• SUPPLIED DATA:
※ ※ ※
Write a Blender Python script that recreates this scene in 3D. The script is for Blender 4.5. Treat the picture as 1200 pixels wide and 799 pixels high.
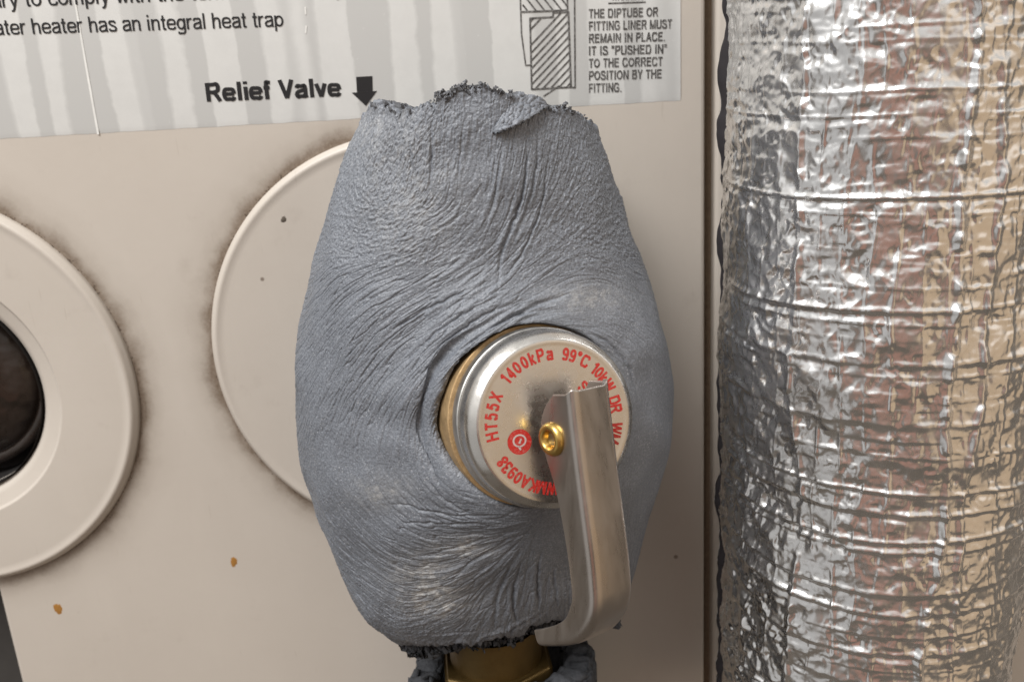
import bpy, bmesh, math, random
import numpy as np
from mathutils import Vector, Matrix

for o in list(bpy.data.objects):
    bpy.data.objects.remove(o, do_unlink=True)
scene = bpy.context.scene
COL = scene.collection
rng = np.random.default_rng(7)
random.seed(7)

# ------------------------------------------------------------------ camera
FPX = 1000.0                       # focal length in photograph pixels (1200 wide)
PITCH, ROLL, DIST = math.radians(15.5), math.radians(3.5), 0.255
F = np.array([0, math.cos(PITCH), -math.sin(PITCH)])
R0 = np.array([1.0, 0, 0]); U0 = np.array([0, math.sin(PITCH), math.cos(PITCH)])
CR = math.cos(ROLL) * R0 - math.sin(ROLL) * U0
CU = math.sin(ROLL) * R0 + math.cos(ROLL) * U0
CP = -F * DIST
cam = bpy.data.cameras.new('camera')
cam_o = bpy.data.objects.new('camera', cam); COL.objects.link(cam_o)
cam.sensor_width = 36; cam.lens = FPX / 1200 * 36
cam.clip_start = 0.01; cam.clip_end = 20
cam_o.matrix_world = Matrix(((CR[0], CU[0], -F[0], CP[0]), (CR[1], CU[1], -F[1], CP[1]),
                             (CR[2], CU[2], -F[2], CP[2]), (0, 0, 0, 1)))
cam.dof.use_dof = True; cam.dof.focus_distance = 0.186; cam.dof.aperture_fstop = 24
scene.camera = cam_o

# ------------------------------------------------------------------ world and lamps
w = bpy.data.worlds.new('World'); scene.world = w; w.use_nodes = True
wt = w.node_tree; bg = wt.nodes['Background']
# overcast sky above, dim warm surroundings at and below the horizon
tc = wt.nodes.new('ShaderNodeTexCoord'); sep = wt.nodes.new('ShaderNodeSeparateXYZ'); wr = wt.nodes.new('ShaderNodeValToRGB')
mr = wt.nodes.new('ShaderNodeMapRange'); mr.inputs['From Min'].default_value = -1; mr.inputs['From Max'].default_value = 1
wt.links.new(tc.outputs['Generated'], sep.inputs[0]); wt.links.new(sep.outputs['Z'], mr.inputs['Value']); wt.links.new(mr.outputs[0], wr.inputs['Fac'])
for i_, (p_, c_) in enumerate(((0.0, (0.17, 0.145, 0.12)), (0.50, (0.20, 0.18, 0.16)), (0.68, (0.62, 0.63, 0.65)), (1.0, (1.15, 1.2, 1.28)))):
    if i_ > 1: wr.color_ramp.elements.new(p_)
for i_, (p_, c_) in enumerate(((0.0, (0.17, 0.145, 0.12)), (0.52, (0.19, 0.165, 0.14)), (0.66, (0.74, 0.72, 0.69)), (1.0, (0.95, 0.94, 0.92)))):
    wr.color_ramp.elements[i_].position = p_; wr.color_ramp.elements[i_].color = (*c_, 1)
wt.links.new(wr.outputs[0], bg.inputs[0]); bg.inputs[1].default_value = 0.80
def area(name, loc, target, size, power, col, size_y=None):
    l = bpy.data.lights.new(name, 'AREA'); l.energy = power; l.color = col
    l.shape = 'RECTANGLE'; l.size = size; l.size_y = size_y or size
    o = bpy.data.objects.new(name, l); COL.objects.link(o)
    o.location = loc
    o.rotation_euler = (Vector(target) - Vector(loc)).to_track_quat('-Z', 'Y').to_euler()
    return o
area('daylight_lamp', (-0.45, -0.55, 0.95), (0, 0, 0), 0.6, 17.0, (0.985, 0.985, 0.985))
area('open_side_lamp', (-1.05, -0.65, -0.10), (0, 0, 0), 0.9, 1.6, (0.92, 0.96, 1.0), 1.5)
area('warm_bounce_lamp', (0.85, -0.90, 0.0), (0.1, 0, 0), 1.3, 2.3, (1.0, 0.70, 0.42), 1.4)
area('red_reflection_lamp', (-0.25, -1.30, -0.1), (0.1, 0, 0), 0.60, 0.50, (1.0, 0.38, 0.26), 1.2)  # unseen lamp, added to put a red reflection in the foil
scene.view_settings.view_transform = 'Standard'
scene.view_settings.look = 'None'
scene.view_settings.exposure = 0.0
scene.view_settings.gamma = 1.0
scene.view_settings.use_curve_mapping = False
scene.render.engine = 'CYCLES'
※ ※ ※
• SET EXERCISE: Leave out the pictures and repeat the lines from the start of the material through the line with "random.seed(7)", inclusive.

• OUTPUT:
Write a Blender Python script that recreates this scene in 3D. The script is for Blender 4.5. Treat the picture as 1200 pixels wide and 799 pixels high.
import bpy, bmesh, math, random
import numpy as np
from mathutils import Vector, Matrix

for o in list(bpy.data.objects):
    bpy.data.objects.remove(o, do_unlink=True)
scene = bpy.context.scene
COL = scene.collection
rng = np.random.default_rng(7)
random.seed(7)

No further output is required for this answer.